Когда Ф. привезли из роддома, бабушка решилась на поступок. Крайне редко покидающая квартиру больше чем на полчаса, она села на автобус и приехала к нам. Под пальто был незнакомый халат. Только потом я поняла, что ради правнука бабушка нацепила новую одежонку – на поле болталась бирка. Растолкав родственников, сгрудившихся вокруг орущего комочка, она взяла его на руки и сказала:

– Ну и сволочи, как кота назвали…

Двадцатитрехлетняя осада кончилась. Эпоха Кати перетекла в эпоху Тимофея.

Каждое воскресенье его пичкают котлетами, провернутыми по семь раз, после чего играют в «ясстрел» и в «араж». Да, конечно же, Ф. – самый умненький, самый красивенький, а все, кто так не считает, будут жопой в форточку…

***

Заболели вчера. Звонит.

– Чиво там у тебя?

– Температура.

– Привози ребенка.

– Как же ты будешь с ним целый день?

– А кто же еще, кроме меня, кровиночку пожалеет?

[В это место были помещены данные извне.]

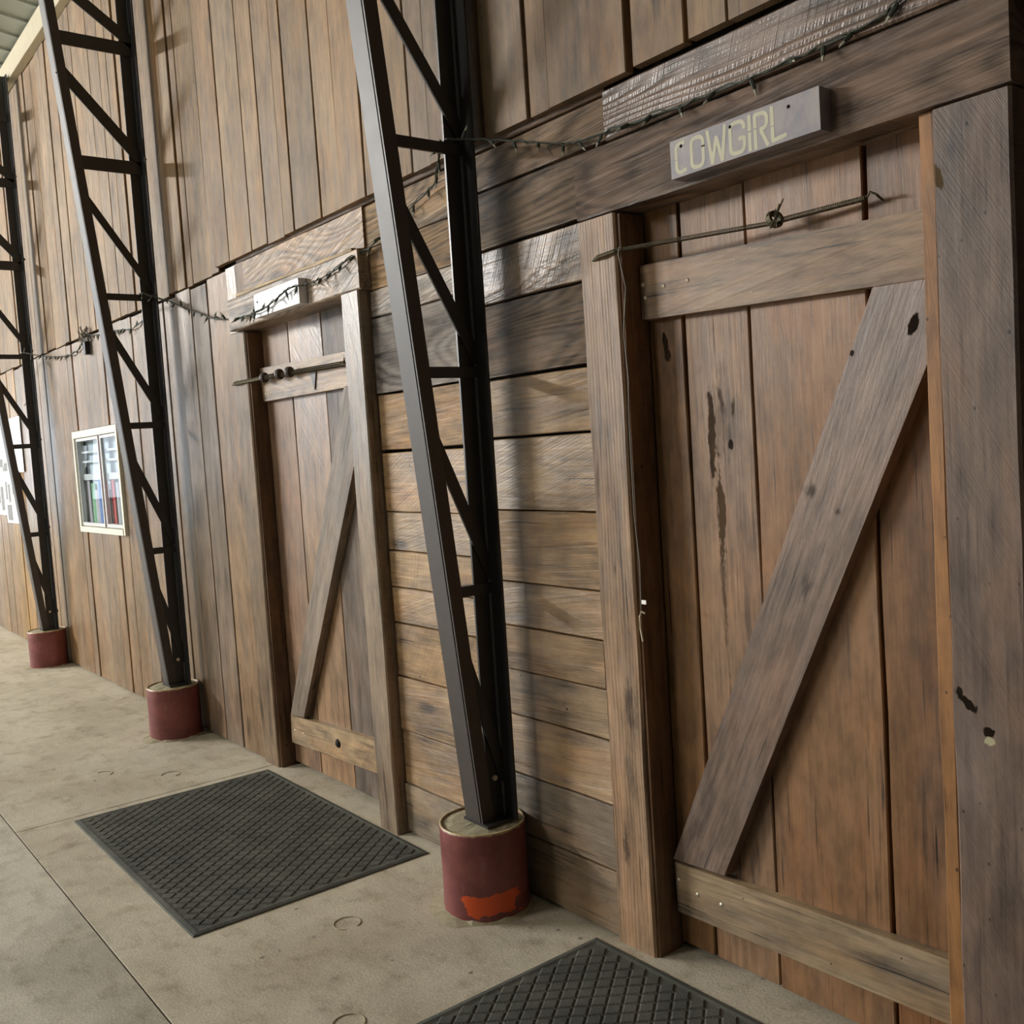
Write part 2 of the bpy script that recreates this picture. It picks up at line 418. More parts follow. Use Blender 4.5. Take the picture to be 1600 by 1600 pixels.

Через четыре дня бабуле восемьдесят. У нее двое детей, одна внучка и один правнук, пирожки, огород и фикус на окне. Бабушка успевает везде и всюду. Как-то раз я ей сказала:

– Ты же не обязана, у тебя возраст.

Мы не разговаривали неделю.

И может, это, конечно, замечательно, когда никто никому ничего не должен, но я так рада, что мне и Фасолию досталась такая несовременная бабка. Потому что правильная бабка нам досталась. Настоящая.

НЕ ЛЮБЛЮ

Я не люблю работать. Никак. Никогда. Ни в каком виде. Я могу вполне радостно сочинять ерунду на десять страниц, но как только станет известно, что за эту ерунду кто-нибудь заплатит, – баста. Слова не клеятся, предложения не строятся, ночной сон ни к черту. И даже прекрасные мечты о весенних сапогах не позволяют переводить тексты в деньги. «Где еще эта весна, – говорю себя я, – да и вдруг будут в моде кеды?» Кеды, как и юбки, и платочки, купит муж. Муж не любит работать, но любит меня одевать, и в этом мы с ним едины. Я тоже люблю себя одевать, и тетеньки-продавщицы любят меня одевать, и подружки любят, и даже друзья. Без одежды я блеклая, как заспанная моль, и добрая, как китайский пупс. В одежде я видная и злая, как, впрочем, и всякий везунчик. Да, мне повезло: есть кто-то, кто любит меня одевать.